• _TASK STATEMENT_
Make an exact copy of the listing below.

• _AVAILABLE DATA_
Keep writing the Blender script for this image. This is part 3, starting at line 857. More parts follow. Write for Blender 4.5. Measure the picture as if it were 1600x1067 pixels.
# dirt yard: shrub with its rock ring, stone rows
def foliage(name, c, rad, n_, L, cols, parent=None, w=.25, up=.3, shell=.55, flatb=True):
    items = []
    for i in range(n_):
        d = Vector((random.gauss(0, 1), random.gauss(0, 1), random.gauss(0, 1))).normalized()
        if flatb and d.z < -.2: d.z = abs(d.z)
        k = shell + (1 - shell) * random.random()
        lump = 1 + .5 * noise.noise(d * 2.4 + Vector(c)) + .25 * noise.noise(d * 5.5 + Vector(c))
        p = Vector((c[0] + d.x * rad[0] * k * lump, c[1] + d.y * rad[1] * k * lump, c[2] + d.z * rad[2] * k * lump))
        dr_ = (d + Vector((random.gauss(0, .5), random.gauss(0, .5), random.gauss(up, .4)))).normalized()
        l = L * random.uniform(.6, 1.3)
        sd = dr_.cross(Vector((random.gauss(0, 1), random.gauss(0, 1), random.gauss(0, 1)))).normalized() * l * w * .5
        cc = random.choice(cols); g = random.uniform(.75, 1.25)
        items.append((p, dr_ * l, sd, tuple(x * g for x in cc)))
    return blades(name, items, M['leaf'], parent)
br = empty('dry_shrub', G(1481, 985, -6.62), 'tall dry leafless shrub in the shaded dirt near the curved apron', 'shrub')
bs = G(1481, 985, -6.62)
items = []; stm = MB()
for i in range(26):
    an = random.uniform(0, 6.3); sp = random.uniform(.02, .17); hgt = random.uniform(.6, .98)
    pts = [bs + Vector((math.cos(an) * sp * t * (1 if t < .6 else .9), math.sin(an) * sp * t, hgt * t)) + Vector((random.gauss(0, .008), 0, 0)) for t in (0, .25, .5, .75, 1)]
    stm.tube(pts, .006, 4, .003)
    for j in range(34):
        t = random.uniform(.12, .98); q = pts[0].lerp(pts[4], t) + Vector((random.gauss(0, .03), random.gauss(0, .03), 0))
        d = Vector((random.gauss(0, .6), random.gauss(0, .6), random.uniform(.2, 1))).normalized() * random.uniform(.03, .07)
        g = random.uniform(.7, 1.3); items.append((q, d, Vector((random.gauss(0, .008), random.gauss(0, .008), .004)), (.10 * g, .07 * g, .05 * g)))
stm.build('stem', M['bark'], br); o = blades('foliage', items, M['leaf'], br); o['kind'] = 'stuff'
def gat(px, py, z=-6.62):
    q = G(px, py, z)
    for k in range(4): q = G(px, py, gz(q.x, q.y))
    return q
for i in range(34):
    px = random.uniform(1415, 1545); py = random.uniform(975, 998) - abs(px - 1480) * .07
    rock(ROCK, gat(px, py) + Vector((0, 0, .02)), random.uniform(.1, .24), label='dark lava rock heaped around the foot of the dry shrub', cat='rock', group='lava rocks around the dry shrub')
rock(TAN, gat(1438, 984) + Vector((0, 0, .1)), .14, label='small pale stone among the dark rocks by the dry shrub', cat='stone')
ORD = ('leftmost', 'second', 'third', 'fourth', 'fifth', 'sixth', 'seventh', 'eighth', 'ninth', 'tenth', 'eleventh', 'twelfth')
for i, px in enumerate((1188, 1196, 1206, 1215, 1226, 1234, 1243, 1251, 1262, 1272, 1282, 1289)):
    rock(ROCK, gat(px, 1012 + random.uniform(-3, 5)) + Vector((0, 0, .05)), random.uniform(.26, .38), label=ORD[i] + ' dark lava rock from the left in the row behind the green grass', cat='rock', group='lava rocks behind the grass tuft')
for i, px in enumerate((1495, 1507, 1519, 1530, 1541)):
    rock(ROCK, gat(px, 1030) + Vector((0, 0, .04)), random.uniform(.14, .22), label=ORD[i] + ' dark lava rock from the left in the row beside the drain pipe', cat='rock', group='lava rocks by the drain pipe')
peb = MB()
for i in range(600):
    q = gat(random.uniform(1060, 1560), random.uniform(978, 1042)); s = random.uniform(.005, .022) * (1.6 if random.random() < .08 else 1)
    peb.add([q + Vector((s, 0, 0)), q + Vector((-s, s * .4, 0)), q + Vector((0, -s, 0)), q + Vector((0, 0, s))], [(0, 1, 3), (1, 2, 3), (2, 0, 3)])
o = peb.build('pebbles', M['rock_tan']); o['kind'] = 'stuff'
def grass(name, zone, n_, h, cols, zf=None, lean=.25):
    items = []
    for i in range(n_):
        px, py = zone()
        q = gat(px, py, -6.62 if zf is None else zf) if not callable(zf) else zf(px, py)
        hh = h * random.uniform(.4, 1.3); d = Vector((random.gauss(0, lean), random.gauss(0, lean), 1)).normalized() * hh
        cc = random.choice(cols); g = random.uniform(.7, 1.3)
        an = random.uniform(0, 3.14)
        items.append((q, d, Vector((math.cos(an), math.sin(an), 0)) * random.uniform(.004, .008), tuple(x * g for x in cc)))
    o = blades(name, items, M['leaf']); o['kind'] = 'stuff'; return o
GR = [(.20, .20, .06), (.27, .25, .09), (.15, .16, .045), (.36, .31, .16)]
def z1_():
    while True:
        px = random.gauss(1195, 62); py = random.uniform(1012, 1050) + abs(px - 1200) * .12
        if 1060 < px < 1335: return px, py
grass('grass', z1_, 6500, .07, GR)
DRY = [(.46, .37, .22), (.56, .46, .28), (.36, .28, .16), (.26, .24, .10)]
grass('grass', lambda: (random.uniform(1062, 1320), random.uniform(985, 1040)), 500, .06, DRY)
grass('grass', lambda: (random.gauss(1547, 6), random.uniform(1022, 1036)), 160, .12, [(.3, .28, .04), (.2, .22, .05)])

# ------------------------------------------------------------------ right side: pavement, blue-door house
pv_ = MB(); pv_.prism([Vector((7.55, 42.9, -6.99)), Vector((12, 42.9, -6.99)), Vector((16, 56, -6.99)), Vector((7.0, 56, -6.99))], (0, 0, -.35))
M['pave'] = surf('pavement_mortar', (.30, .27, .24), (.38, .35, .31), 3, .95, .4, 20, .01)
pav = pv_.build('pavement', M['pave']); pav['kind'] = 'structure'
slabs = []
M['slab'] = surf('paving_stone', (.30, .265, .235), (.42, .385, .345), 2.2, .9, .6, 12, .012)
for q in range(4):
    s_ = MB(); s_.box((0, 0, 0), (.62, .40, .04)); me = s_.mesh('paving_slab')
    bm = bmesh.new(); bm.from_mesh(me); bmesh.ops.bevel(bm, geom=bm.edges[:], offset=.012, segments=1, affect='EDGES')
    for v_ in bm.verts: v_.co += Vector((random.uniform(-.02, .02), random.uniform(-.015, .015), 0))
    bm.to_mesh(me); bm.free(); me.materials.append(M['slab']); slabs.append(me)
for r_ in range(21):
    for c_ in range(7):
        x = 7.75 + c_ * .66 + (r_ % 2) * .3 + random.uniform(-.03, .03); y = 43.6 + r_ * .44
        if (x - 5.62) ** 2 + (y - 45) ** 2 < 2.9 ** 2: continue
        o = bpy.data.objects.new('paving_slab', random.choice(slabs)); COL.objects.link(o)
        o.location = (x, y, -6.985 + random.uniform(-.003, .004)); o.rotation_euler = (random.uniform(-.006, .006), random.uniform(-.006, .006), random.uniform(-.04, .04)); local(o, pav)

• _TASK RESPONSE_
Keep writing the Blender script for this image. This is part 3, starting at line 857. More parts follow. Write for Blender 4.5. Measure the picture as if it were 1600x1067 pixels.
# dirt yard: shrub with its rock ring, stone rows
def foliage(name, c, rad, n_, L, cols, parent=None, w=.25, up=.3, shell=.55, flatb=True):
    items = []
    for i in range(n_):
        d = Vector((random.gauss(0, 1), random.gauss(0, 1), random.gauss(0, 1))).normalized()
        if flatb and d.z < -.2: d.z = abs(d.z)
        k = shell + (1 - shell) * random.random()
        lump = 1 + .5 * noise.noise(d * 2.4 + Vector(c)) + .25 * noise.noise(d * 5.5 + Vector(c))
        p = Vector((c[0] + d.x * rad[0] * k * lump, c[1] + d.y * rad[1] * k * lump, c[2] + d.z * rad[2] * k * lump))
        dr_ = (d + Vector((random.gauss(0, .5), random.gauss(0, .5), random.gauss(up, .4)))).normalized()
        l = L * random.uniform(.6, 1.3)
        sd = dr_.cross(Vector((random.gauss(0, 1), random.gauss(0, 1), random.gauss(0, 1)))).normalized() * l * w * .5
        cc = random.choice(cols); g = random.uniform(.75, 1.25)
        items.append((p, dr_ * l, sd, tuple(x * g for x in cc)))
    return blades(name, items, M['leaf'], parent)
br = empty('dry_shrub', G(1481, 985, -6.62), 'tall dry leafless shrub in the shaded dirt near the curved apron', 'shrub')
bs = G(1481, 985, -6.62)
items = []; stm = MB()
for i in range(26):
    an = random.uniform(0, 6.3); sp = random.uniform(.02, .17); hgt = random.uniform(.6, .98)
    pts = [bs + Vector((math.cos(an) * sp * t * (1 if t < .6 else .9), math.sin(an) * sp * t, hgt * t)) + Vector((random.gauss(0, .008), 0, 0)) for t in (0, .25, .5, .75, 1)]
    stm.tube(pts, .006, 4, .003)
    for j in range(34):
        t = random.uniform(.12, .98); q = pts[0].lerp(pts[4], t) + Vector((random.gauss(0, .03), random.gauss(0, .03), 0))
        d = Vector((random.gauss(0, .6), random.gauss(0, .6), random.uniform(.2, 1))).normalized() * random.uniform(.03, .07)
        g = random.uniform(.7, 1.3); items.append((q, d, Vector((random.gauss(0, .008), random.gauss(0, .008), .004)), (.10 * g, .07 * g, .05 * g)))
stm.build('stem', M['bark'], br); o = blades('foliage', items, M['leaf'], br); o['kind'] = 'stuff'
def gat(px, py, z=-6.62):
    q = G(px, py, z)
    for k in range(4): q = G(px, py, gz(q.x, q.y))
    return q
for i in range(34):
    px = random.uniform(1415, 1545); py = random.uniform(975, 998) - abs(px - 1480) * .07
    rock(ROCK, gat(px, py) + Vector((0, 0, .02)), random.uniform(.1, .24), label='dark lava rock heaped around the foot of the dry shrub', cat='rock', group='lava rocks around the dry shrub')
rock(TAN, gat(1438, 984) + Vector((0, 0, .1)), .14, label='small pale stone among the dark rocks by the dry shrub', cat='stone')
ORD = ('leftmost', 'second', 'third', 'fourth', 'fifth', 'sixth', 'seventh', 'eighth', 'ninth', 'tenth', 'eleventh', 'twelfth')
for i, px in enumerate((1188, 1196, 1206, 1215, 1226, 1234, 1243, 1251, 1262, 1272, 1282, 1289)):
    rock(ROCK, gat(px, 1012 + random.uniform(-3, 5)) + Vector((0, 0, .05)), random.uniform(.26, .38), label=ORD[i] + ' dark lava rock from the left in the row behind the green grass', cat='rock', group='lava rocks behind the grass tuft')
for i, px in enumerate((1495, 1507, 1519, 1530, 1541)):
    rock(ROCK, gat(px, 1030) + Vector((0, 0, .04)), random.uniform(.14, .22), label=ORD[i] + ' dark lava rock from the left in the row beside the drain pipe', cat='rock', group='lava rocks by the drain pipe')
peb = MB()
for i in range(600):
    q = gat(random.uniform(1060, 1560), random.uniform(978, 1042)); s = random.uniform(.005, .022) * (1.6 if random.random() < .08 else 1)
    peb.add([q + Vector((s, 0, 0)), q + Vector((-s, s * .4, 0)), q + Vector((0, -s, 0)), q + Vector((0, 0, s))], [(0, 1, 3), (1, 2, 3), (2, 0, 3)])
o = peb.build('pebbles', M['rock_tan']); o['kind'] = 'stuff'
def grass(name, zone, n_, h, cols, zf=None, lean=.25):
    items = []
    for i in range(n_):
        px, py = zone()
        q = gat(px, py, -6.62 if zf is None else zf) if not callable(zf) else zf(px, py)
        hh = h * random.uniform(.4, 1.3); d = Vector((random.gauss(0, lean), random.gauss(0, lean), 1)).normalized() * hh
        cc = random.choice(cols); g = random.uniform(.7, 1.3)
        an = random.uniform(0, 3.14)
        items.append((q, d, Vector((math.cos(an), math.sin(an), 0)) * random.uniform(.004, .008), tuple(x * g for x in cc)))
    o = blades(name, items, M['leaf']); o['kind'] = 'stuff'; return o
GR = [(.20, .20, .06), (.27, .25, .09), (.15, .16, .045), (.36, .31, .16)]
def z1_():
    while True:
        px = random.gauss(1195, 62); py = random.uniform(1012, 1050) + abs(px - 1200) * .12
        if 1060 < px < 1335: return px, py
grass('grass', z1_, 6500, .07, GR)
DRY = [(.46, .37, .22), (.56, .46, .28), (.36, .28, .16), (.26, .24, .10)]
grass('grass', lambda: (random.uniform(1062, 1320), random.uniform(985, 1040)), 500, .06, DRY)
grass('grass', lambda: (random.gauss(1547, 6), random.uniform(1022, 1036)), 160, .12, [(.3, .28, .04), (.2, .22, .05)])

# ------------------------------------------------------------------ right side: pavement, blue-door house
pv_ = MB(); pv_.prism([Vector((7.55, 42.9, -6.99)), Vector((12, 42.9, -6.99)), Vector((16, 56, -6.99)), Vector((7.0, 56, -6.99))], (0, 0, -.35))
M['pave'] = surf('pavement_mortar', (.30, .27, .24), (.38, .35, .31), 3, .95, .4, 20, .01)
pav = pv_.build('pavement', M['pave']); pav['kind'] = 'structure'
slabs = []
M['slab'] = surf('paving_stone', (.30, .265, .235), (.42, .385, .345), 2.2, .9, .6, 12, .012)
for q in range(4):
    s_ = MB(); s_.box((0, 0, 0), (.62, .40, .04)); me = s_.mesh('paving_slab')
    bm = bmesh.new(); bm.from_mesh(me); bmesh.ops.bevel(bm, geom=bm.edges[:], offset=.012, segments=1, affect='EDGES')
    for v_ in bm.verts: v_.co += Vector((random.uniform(-.02, .02), random.uniform(-.015, .015), 0))
    bm.to_mesh(me); bm.free(); me.materials.append(M['slab']); slabs.append(me)
for r_ in range(21):
    for c_ in range(7):
        x = 7.75 + c_ * .66 + (r_ % 2) * .3 + random.uniform(-.03, .03); y = 43.6 + r_ * .44
        if (x - 5.62) ** 2 + (y - 45) ** 2 < 2.9 ** 2: continue
        o = bpy.data.objects.new('paving_slab', random.choice(slabs)); COL.objects.link(o)
        o.location = (x, y, -6.985 + random.uniform(-.003, .004)); o.rotation_euler = (random.uniform(-.006, .006), random.uniform(-.006, .006), random.uniform(-.04, .04)); local(o, pav)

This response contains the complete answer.